Insomma a noi vengono tanti dubbi sull’operato di chi dovrebbe tutelarci. Ma sembra proprio che questi dubbi vengano solo a noi.
L’Arpa approva, gli altri enti…. tacciono
La storia prosegue con l’intervento dell’Arpa Lazio, che esamina la documentazione tecnica e dà il suo via libera: la sostituzione dello strato d’argilla è ritenuta ammissibile, a patto che le pendenze restino sotto i 31° e la permeabilità del nuovo materiale sia garantita.
Gli altri enti, chiamati a esprimere un parere, non rispondono.
Il Comune di Albano, l’assessora Gabriella Sergi con delega all’Ambiente? Da loro nessuna notizia, nessun parere, nessun post social. Silenzio-assenso?
Fatto sta che ora la Regione Lazio, nel maggio 2025, approva la modifica alla chiusura del VII invaso.
La discarica di Albano che non chiude mai davvero
Quello che colpisce è la dinamica dell’intera vicenda: una discarica sotto amministrazione straordinaria, con interdittiva antimafia, che però continua ad operare — almeno per la copertura finale — che cambia materiali e ‘approccio’ in un solo anno.
Il tutto mentre a 500 metri in linea d’aria da questa stessa discarica il sindaco di Roma, Roberto Gualtieri, vuole costruire l’inceneritore Acea al servizio della Capitale.
L’eterno ritorno dell’emergenza?
La storia della discarica di Albano sembra seguire lo stesso copione visto troppe volte in Italia.
Un’emergenza che non finisce mai, proroghe che diventano permanenze, gestioni commissariali che si prolungano, e deroghe che sanno di compromesso.
Intanto, il territorio resta ostaggio di una struttura che doveva chiudere e invece continua a generare carte, modifiche e decisioni a porte girevoli.
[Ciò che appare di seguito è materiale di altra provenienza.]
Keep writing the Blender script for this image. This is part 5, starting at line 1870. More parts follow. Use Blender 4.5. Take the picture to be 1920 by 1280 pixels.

Con buona pace di ambiente e cittadini.
Con il Comune di Albano assente ingiustificato.
Nel 2022 una delle due società subaffittuarie tentò in ogni modo di riavviare il sito.
Il progetto prevedeva di costruire al suo interno, al posto del TMb andato in fiamme, un maxi biogas da 120mila tonnellate annue, più un impianto multimateriale da 75mila tonnellate annue.
Dopo un primo tentativo, fallito, l’azienda ritentò di nuovo, provando la strada del ‘solo’ biogas da 80mila tonnellate. Anche questa, però, si rivelò un vicolo cieco.
Ora i cittadini cos’altro debbono aspettarsi?